Restricted Payments Under the Senior Notes and Credit Agreement
In addition to the $450.0 million restricted payment basket provided for under the September 18, 2017 amendment, the Credit Agreement provides a builder basket for additional restricted payments subject to a maximum Total Leverage Ratio of 2.00:1.00 (as defined in the Credit Agreement).
In addition to the $650.0 million restricted payment basket, plus an additional $150.0 million per calendar year, provided under the August 9, 2018 amendment, the Indenture provides a builder basket for restricted payments that is calculated based upon the Company’s Consolidated Net Income, and is subject to a Fixed Charge Coverage Ratio of at least 2.25:1.00 (as defined in the Indenture).
Further, under both the Indenture and Credit Agreement, additional restricted payments are permitted through a $50.0 million general basket and an annual aggregate $25.0 million basket which allows dividends and common stock repurchases.
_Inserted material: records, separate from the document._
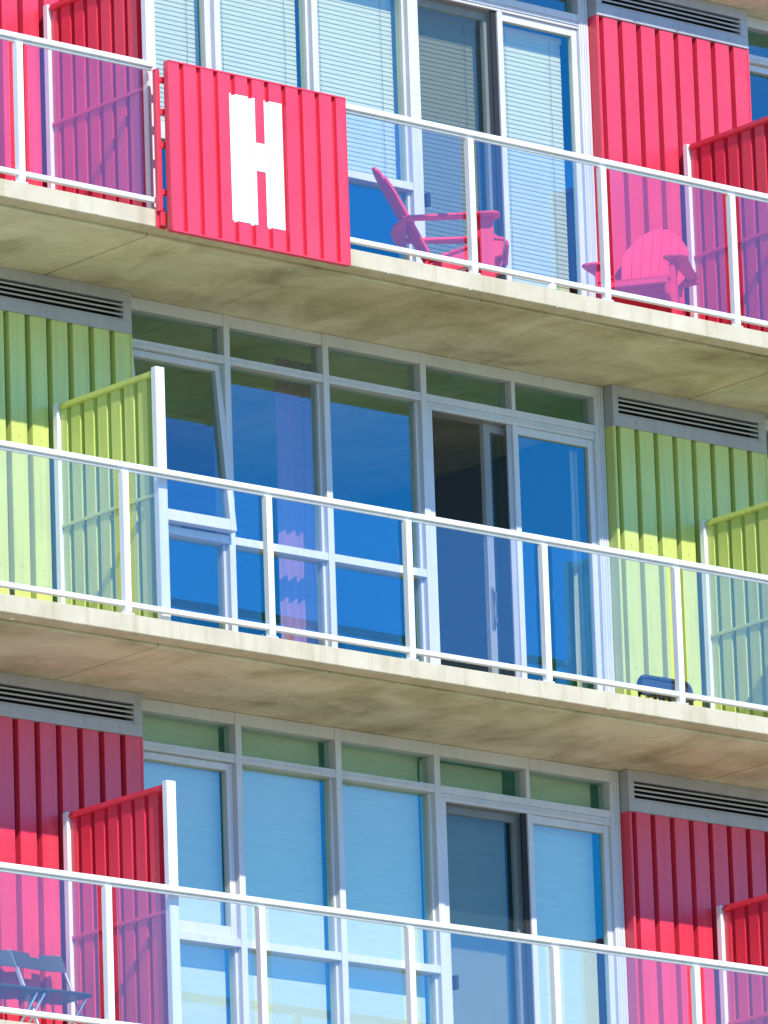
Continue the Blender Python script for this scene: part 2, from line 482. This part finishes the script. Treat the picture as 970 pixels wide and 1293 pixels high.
# ------------------------------------------------------------------ balcony railings
def railing(k, xs0, xs1, posts, label, end_posts=()):
    z = k * H; root = empty('balcony_railing', ((xs0 + xs1) / 2, .03, z))
    tag(root, label, 'railing', 'glass balcony railings')
    ox, oy = -(xs0 + xs1) / 2, -.03
    def bd(m, name, mat, bev=0): return m.build(name, mat, root, bev, (ox, oy, -z))
    tr = MB(); tr.box(xs0, xs1, 0, .058, z + 1.024, z + 1.064); tr.box(xs0, xs1, .020, .042, z + 1.004, z + 1.0239)
    bd(tr, 'top_rail', M['white'], .005)
    inner = sorted(p for p in posts if xs0 < p < xs1)
    for p in inner:
        m = MB(); m.box(p - .026, p + .026, .001, .054, z + .012, z + 1.0035)
        m.box(p - .05, p + .05, -.0 + .004, .09, z + .0005, z + .0119)
        for sx in (-.038, .038): m.tube([(p + sx, .072, z + .012), (p + sx, .072, z + .032)], .007, 6)
        bd(m, 'post', M['white'], .003)
    ends = [xs0] + inner + [xs1]
    for a, b in zip(ends, ends[1:]):
        a2 = a + (.0265 if a in inner else 0); b2 = b - (.0265 if b in inner else 0)
        m = MB(); m.box(a2, b2, .008, .050, z + .054, z + .090); bd(m, 'bottom_rail', M['white'], .004)
        ga = a2 + (.058 if a in inner else .01); gb = b2 - (.052 if b in inner else .01)
        if gb - ga > .1:
            m = MB(); m.box(ga, gb, .026, .032, z + .0901, z + 1.0039); bd(m, 'glass_pane', M['rail_glass'])
    return root
sp1, sp0 = 1.2545, 1.3205
railing(1, -4.9, 12.9, [-1.108 + sp1 * n for n in range(-3, 12)], 'long white glass railing across the lime green middle storey')
railing(0, -4.9, 12.9, [-1.344 + sp0 * n for n in range(-3, 11)], 'long white glass railing across the lowest storey with the folding chairs')
railing(2, -4.9, -.765, [-1.93 - sp1 * n for n in range(0, 3)], 'short piece of white glass railing left of the red H sign')
railing(2, .80, 12.9, [2.105 + sp1 * n for n in range(0, 9)], 'white glass railing right of the red H sign in front of two red chairs')

# ------------------------------------------------------------------ privacy screens between the flats
XS = -.756
def screen(k, n, mat, label):
    root = empty('privacy_screen', (XS + n * P, .66, k * H))
    tag(root, label, 'screen', 'privacy screens between balconies')
    loc = (-XS, -.66, 0)
    s = MB()
    prof = corrugation(.140, 1.185, .325 - .149, .149, .100, .003, .034)
    # (v, d): trough starts where a crown's front side begins; crowns face the left-hand balcony
    x = XS + .030
    s.sheet([[(x + d, v, .03) for v, d in prof], [(x + d, v, 1.752) for v, d in prof]])
    s.sheet([[(x + d + .003, v, .03) for v, d in prof], [(x + d + .003, v, 1.752) for v, d in prof]])
    s.build('panel', mat, root, 0, loc)
    c = MB(); c.box(XS + .008, XS + .074, .139, 1.186, 1.7525, 1.796); c.build('top_rail', mat, root, .010, loc, segs=3)
    c = MB(); c.box(XS + .018, XS + .0295, .139, 1.186, .908, .934); c.build('middle_rail', mat, root, .003, loc)
    c = MB(); c.box(XS + .026, XS + .066, .139, 1.186, .001, .0295); c.build('bottom_rail', mat, root, .003, loc)
    p = MB(); p.box(XS, XS + .078, .086, .138, .001, 1.812); p.build('post', M['white'], root, .003, loc)
    p = MB(); p.box(XS, XS + .078, 1.187, 1.236, .001, 1.800); p.build('post', M['white'], root, .003, loc)
for k, c, t in storeys:
    for n, side in ((0, 'left'), (1, 'right')):
        lab = {(0, 0): 'red corrugated privacy screen beside the folding chairs, lowest storey',
               (0, 1): 'red corrugated privacy screen at the right edge of the lowest storey',
               (1, 0): 'lime green corrugated privacy screen beside the tilted open window',
               (1, 1): 'lime green corrugated privacy screen at the right, beside the low black chair',
               (2, 0): 'red corrugated privacy screen just left of the H sign',
               (2, 1): 'red corrugated privacy screen at the right, beside the front-facing red chair'}[(k, n)]
        screen(k, n, M[c], lab)

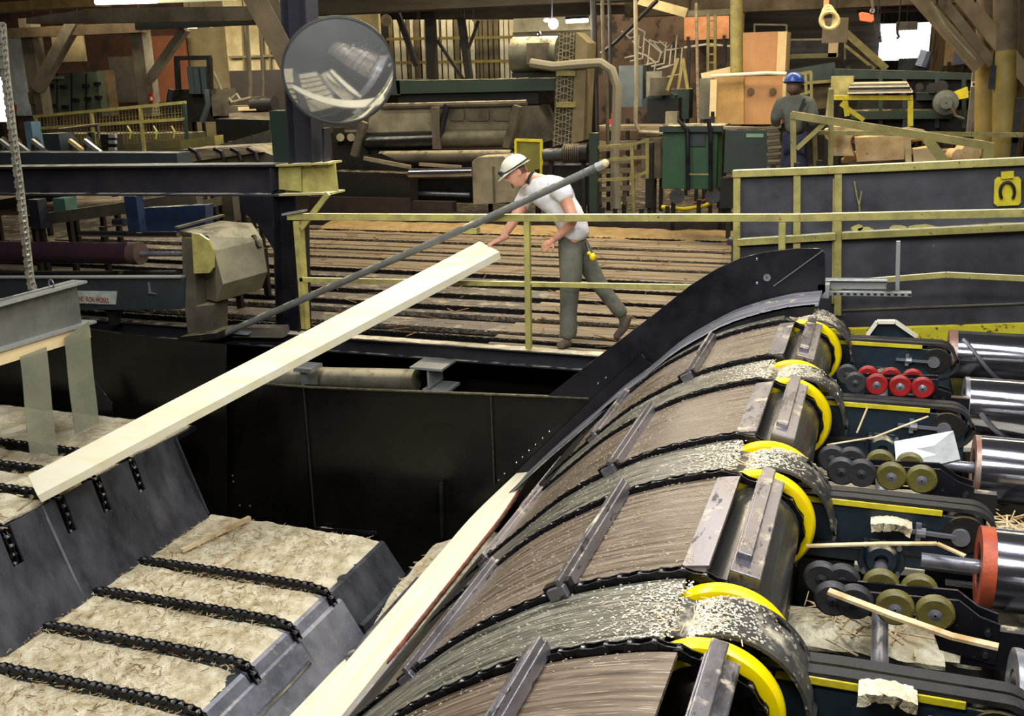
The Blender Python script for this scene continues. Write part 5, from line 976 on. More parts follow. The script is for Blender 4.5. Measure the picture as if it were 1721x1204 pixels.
# big motor and mesh guard
mo = T('electric_motor', 'big grey-green electric motor on top of the edger', 'motor', 900, 125, 16.4)
MB().cyl(P(864, 93, Y=16.5), P(940, 92, Y=16.5), .29, 24).build('motor_body', mat('motor_grey_green', '5a5a48', '47473a', .6, .1, 3, dust=.4), mo, smooth=True); bx(885, 72, 918, 108, 16.1, .2, TAN, 'junction_box', mo); MB().lathe([(.02, -.01), (.04, -.01), (.04, .01), (.02, .01)], P(905, 57, Y=16.5), (0, 1, 0), 14).build('lifting_eye', BLK, mo); bx(860, 122, 945, 130, 16.3, .6, DRK, 'motor_base', mo)
tb([(892, 106), (930, 112), (975, 108), (1010, 106), (1028, 118), (1037, 145), (1036, 200), (1033, 262), (1036, 350)], 15.9, .075, mat('ribbed_conduit', '857f68', '6a6450', .6, 0, 40, (1, 1, 8), bump=.4), 'flexible_conduit', label='thick ribbed conduit arching from the big motor down to the floor', cat='conduit')
mg = T('mesh_drive_guard', 'tall beige mesh drive guard with yellow bars beside the big motor', 'guard', 958, 245, 16.0)
pgn([(938, 55), (968, 54), (960, 240), (928, 245)], 16.0, .02, mat('mesh_backing', '4a442e', '39341f', .8), 'backing', mg); mb = MB()
for k in range(16): mb.bar(P(938-k*.6, 56+k*12, Y=15.97), P(967-k*.5, 66+k*12, Y=15.97), .012, .012); mb.bar(P(967-k*.5, 56+k*12, Y=15.97), P(938-k*.6, 66+k*12, Y=15.97), .012, .012)
for k in range(5): mb.bar(P(941+k*6, 55, Y=15.965), P(931+k*6, 244, Y=15.965), .01, .01)
mb.build('wire_mesh', BEI, mg); pgn([(968, 54), (988, 72), (985, 120), (980, 236), (960, 242)], 15.95, .5, mat('beige_side_panel', '75694a', '625739', .8, 0, 3), 'side_panel', mg)
for y in (123, 176): ln((936, y), (968, y), 15.93, .08, YLD, 'cross_bar', mg)
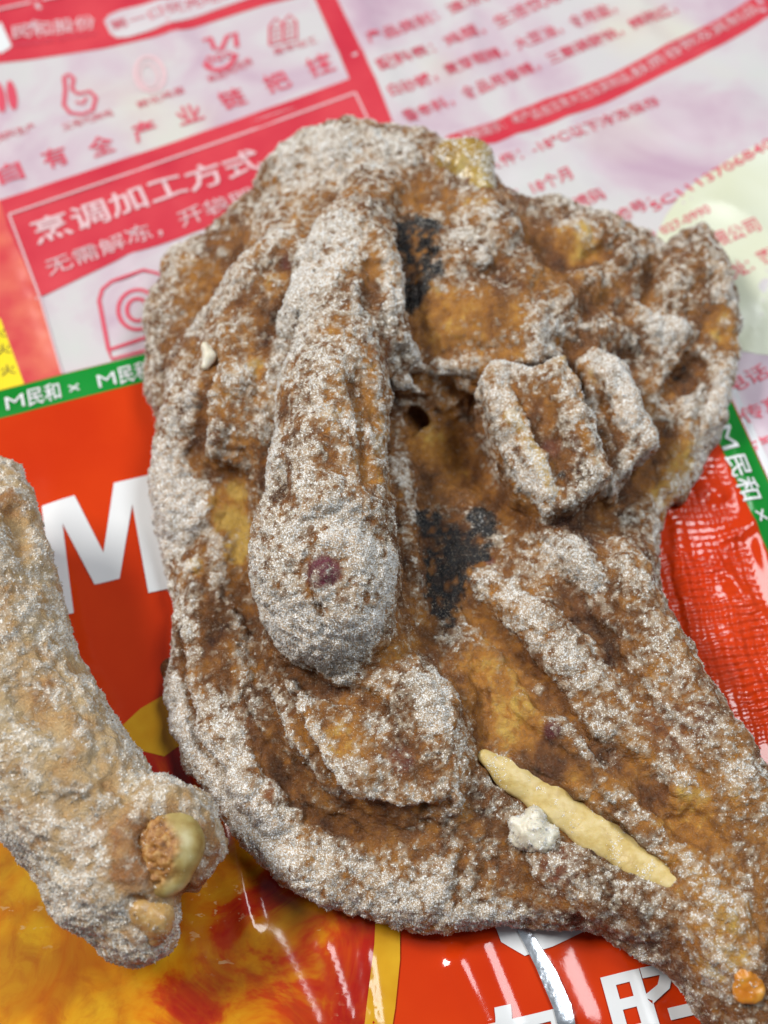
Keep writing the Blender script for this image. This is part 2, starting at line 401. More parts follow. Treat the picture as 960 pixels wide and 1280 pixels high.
bag1 = thing('food_bag', 'red food bag with green border and big white letters, lying under the chicken', 'food bag', at(480, 900, 0))
E0, E1, E2 = at(812, 285, .004), at(907, 477, .004), at(962, 596, .004)
LFT = at(0, 484, .004)
UT = (LFT - E0); UT[2] = 0; UT /= np.linalg.norm(UT)            # along the top edge, to the left
def right_edge(v):
    """distance v along the right edge from the top corner"""
    d1 = np.linalg.norm(E1 - E0); d2 = np.linalg.norm(E2 - E1)
    e3 = E2 + (E2 - E1) / d2 * .3
    xs = np.array([0, d1, d1 + d2, d1 + d2 + .3])
    p = np.stack([np.interp(v, xs, [E0[k], E1[k], E2[k], e3[k]]) for k in range(3)], -1)
    return p
def rsmooth(v):
    return (right_edge(v - .012) + 2 * right_edge(v) + right_edge(v + .012)) / 4 * (v > .015)[..., None] + right_edge(v) * (v <= .015)[..., None]
def red_bag():
    n, m = 370, 370
    s, t = np.meshgrid(np.linspace(0, .24, n), np.linspace(0, .25, m), indexing='ij')
    P = rsmooth(t) + s[..., None] * UT
    z = z_red(P[..., 0], P[..., 1])
    e = np.minimum(s, t); z = z - .0012 * np.exp(-(e / .004) ** 2)
    P[..., 2] = z
    adopt(link('film', grid_sheet('film', P, .0012), M_RED), bag1)
    def strip(s0, s1, t0, t1, ns, ntt, name, m_, off=.00010):
        s, t = np.meshgrid(np.linspace(s0, s1, ns), np.linspace(t0, t1, ntt), indexing='ij')
        P = rsmooth(t) + s[..., None] * UT; e = np.minimum(s, t)
        P[..., 2] = z_red(P[..., 0], P[..., 1]) - .0012 * np.exp(-(e / .004) ** 2) + off
        i = np.arange(ns * ntt).reshape(ns, ntt)
        q = np.stack([i[:-1, :-1], i[1:, :-1], i[1:, 1:], i[:-1, 1:]], -1).reshape(-1, 4)
        a = P.reshape(-1, 3)
        if np.cross(a[q[0, 1]] - a[q[0, 0]], a[q[0, 3]] - a[q[0, 0]])[2] < 0: q = q[:, ::-1]
        adopt(link(name, mesh_np(name, a, q), m_), bag1)
    strip(0, .24, 0.0002, .0098, 330, 12, 'border_strip', M_GREEN)
    strip(.0004, .0092, .0100, .25, 12, 330, 'border_strip', M_GREEN)
    strip(-.0022, .0003, .03, .12, 5, 150, 'foil_edge', M_SILV, -.0004)
red_bag()
def z_redt(x, y):
    return z_red(x, y) - .0004
def rd(fn, *a, off=.00012, **k): return fn(*a, bag1, z_red, ZREF['red'], off + .0002, maxlen=.0016, **k)
def rt(fn, *a, off=.0004, **k): return fn(*a, bag1, z_red, ZREF['red'], off, maxlen=.0014, **k)
def brand(p0, p1, h):
    """the little M mark and the two characters, repeated along the border"""
    p0 = np.array(p0, float); p1 = np.array(p1, float); d = p1 - p0
    rt(text, 'M', tuple(p0), tuple(p0 + d * .27), h, M_WHITE)
    rt(text, '民和', tuple(p0 + d * .32), tuple(p0 + d * .80), h, M_WHITE, bold=.012)
    rt(text, '×', tuple(p0 + d * .92), tuple(p0 + d * 1.08), h * .9, M_WHITE)
brand((8, 512), (94, 492), 25); brand((124, 485), (206, 465), 25)
def brand_down(pts, h):
    a, b, c, d = [np.array(p, float) for p in pts]
    rt(text, 'M', tuple(a), tuple(b), h, M_WHITE); rt(text, '民和', tuple(b + (c - b) * .12), tuple(c), h, M_WHITE, bold=.012)
    rt(text, '×', tuple(c + (d - c) * .5), tuple(d), h, M_WHITE)
brand_down(((892, 536), (904, 564), (930, 628), (946, 655)), 27)
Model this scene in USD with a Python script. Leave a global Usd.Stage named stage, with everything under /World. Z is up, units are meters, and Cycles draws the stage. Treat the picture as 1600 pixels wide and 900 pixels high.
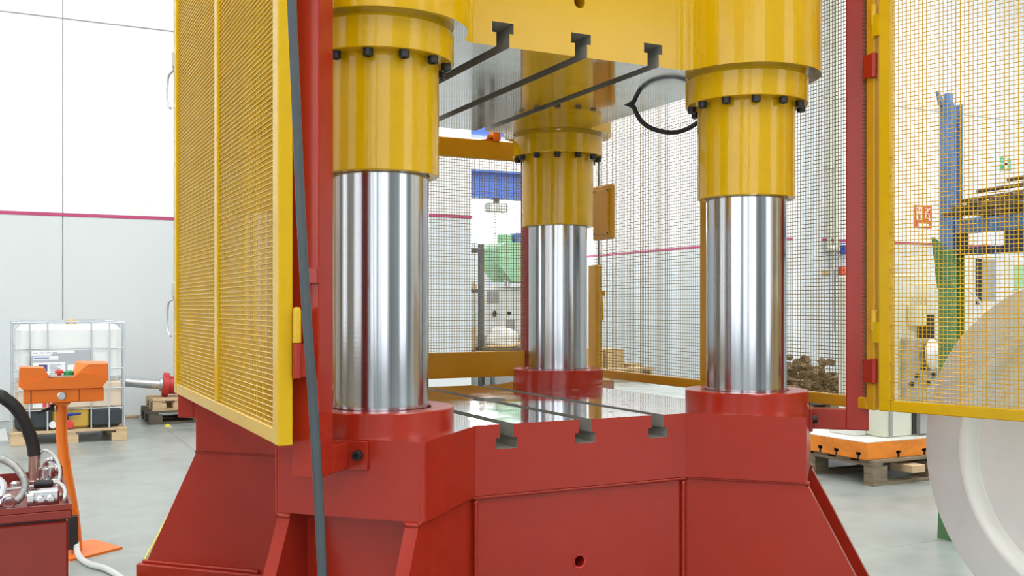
import math, random
import numpy as np, trimesh, usdkit, meshkit
from pxr import Usd, UsdGeom, UsdLux, UsdShade, Sdf, Gf
from shapely.geometry import Polygon, Point, box as sbox
from shapely.ops import unary_union
from shapely import affinity
import manifold3d as m3

random.seed(7); rng = np.random.default_rng(7)
stage = Usd.Stage.CreateInMemory()
UsdGeom.SetStageUpAxis(stage, UsdGeom.Tokens.z)
UsdGeom.SetStageMetersPerUnit(stage, 1.0)
UsdGeom.Xform.Define(stage, '/World'); UsdGeom.Scope.Define(stage, '/World/Looks')

# ------------------------------------------------------------------ camera, light levels
FPX, YAW, V0, EYE = 1560.0, 26.75, 479.4, 1.30
cam = UsdGeom.Camera.Define(stage, '/World/camera')
cam.CreateHorizontalApertureAttr(36.0); cam.CreateVerticalApertureAttr(36.0 * 9 / 16)
cam.CreateFocalLengthAttr(36.0 * FPX / 1600)
cam.CreateVerticalApertureOffsetAttr((V0 - 450.0) * 36.0 / 1600)
cam.CreateClippingRangeAttr(Gf.Vec2f(0.05, 200))
cam.AddTranslateOp().Set(Gf.Vec3d(0, 0, EYE)); cam.AddRotateXYZOp().Set(Gf.Vec3f(90, 0, -YAW))
cam.CreateExposureAttr(0.55)
dome = UsdLux.DomeLight.Define(stage, '/World/sky_light'); dome.CreateIntensityAttr(0.6); dome.CreateColorAttr(Gf.Vec3f(0.9, 0.95, 1.0))
LAMP, WINDOW, FARWIN = 12.5, 1.7, 8.0          # radiance of the ceiling lamps, the window bands, the window at the far end

# ------------------------------------------------------------------ scene helpers
LOC = {}
def fresh(parent, name):
    p, k = f'{parent}/{name}', 0
    while stage.GetPrimAtPath(p):
        k += 1; p = f'{parent}/{name}_{k:03d}'
    return p
def keys(prim, label=None, cat=None, group=None, kind=None):
    for k, v in (('label', label), ('category', cat), ('group', group), ('kind', kind)):
        if v: prim.SetCustomDataByKey(k, v)
def thing(name, label=None, cat=None, loc=(0, 0, 0), group=None, kind=None):
    p = fresh('/World', name); x = UsdGeom.Xform.Define(stage, p); x.AddTranslateOp().Set(Gf.Vec3d(*map(float, loc)))
    LOC[p] = np.array(loc, float); keys(x.GetPrim(), label, cat, group, kind)
    return p
def part(parent, name, mesh, mat, smooth=30, label=None, kind=None):
    """a mesh given in world coordinates, as a child of a thing or of a part"""
    root = '/'.join(parent.split('/')[:3]); p = fresh(parent, name)
    v, f, _ = meshkit.arrays(mesh)
    m = usdkit.mesh(stage, p, trimesh.Trimesh(v - LOC.get(root, np.zeros(3)), f, process=False), M[mat], smooth=smooth)
    keys(m.GetPrim(), label, kind=kind)
    return p
def solo(name, mesh, mat, label=None, cat=None, group=None, kind=None, smooth=30):
    p = fresh('/World', name); keys(usdkit.mesh(stage, p, mesh, M[mat], smooth=smooth).GetPrim(), label, cat, group, kind)
    return p

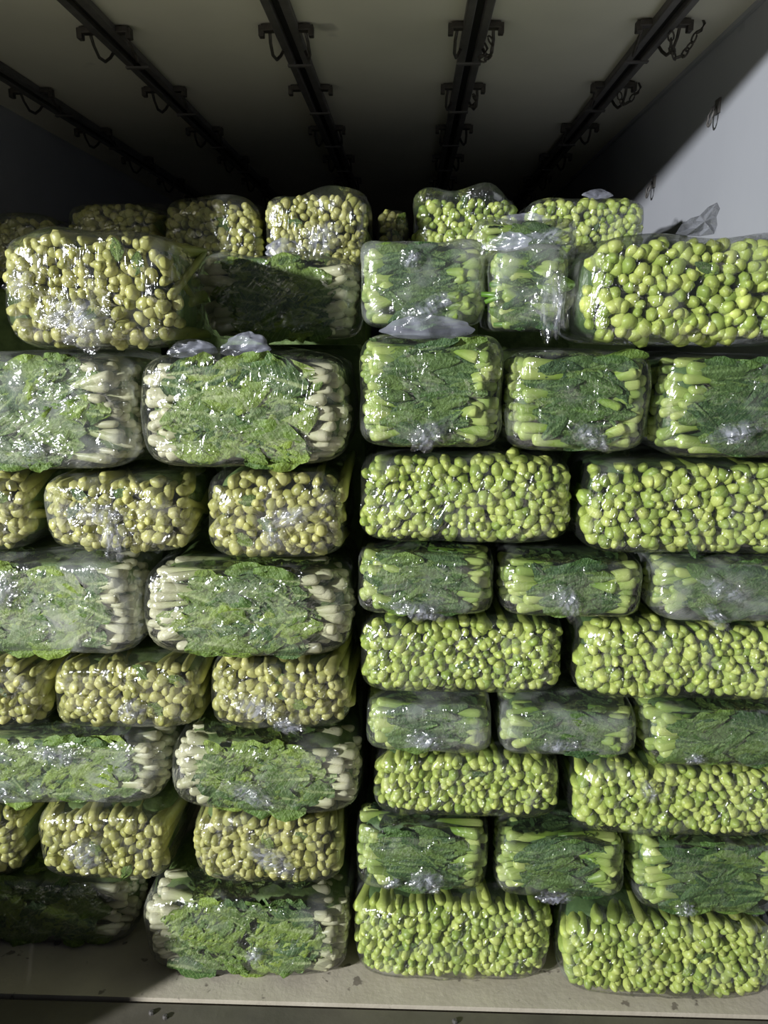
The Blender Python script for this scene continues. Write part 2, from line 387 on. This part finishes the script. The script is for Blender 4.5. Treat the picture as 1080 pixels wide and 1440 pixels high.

The payment of dividends and purchases of common stock under this latter basket are permitted so long as the Company’s Total Leverage Ratio would not exceed 1.25:1.00 on a pro forma basis (as defined in the Credit Agreement and Indenture).
Copies of the Indenture documents are incorporated as Exhibit 4.3 to the Current Report on Form 8-K filed by the Company with the Securities and Exchange Commission (SEC) on April 3, 2017. A copy of the Credit Agreement is included as Exhibit 10.3 to the Current Report on Form 8-K filed by the Company with the SEC on April 3, 2017, and copies of the subsequent amendments referenced above are included as Exhibits 10.1 to the Current Reports on Form 8-K filed by the Company with the SEC on September 18, 2017, November 20, 2017, December 19, 2017 and April 11, 2018, and as Exhibit 10.1 to this Quarterly Report on Form 10-Q.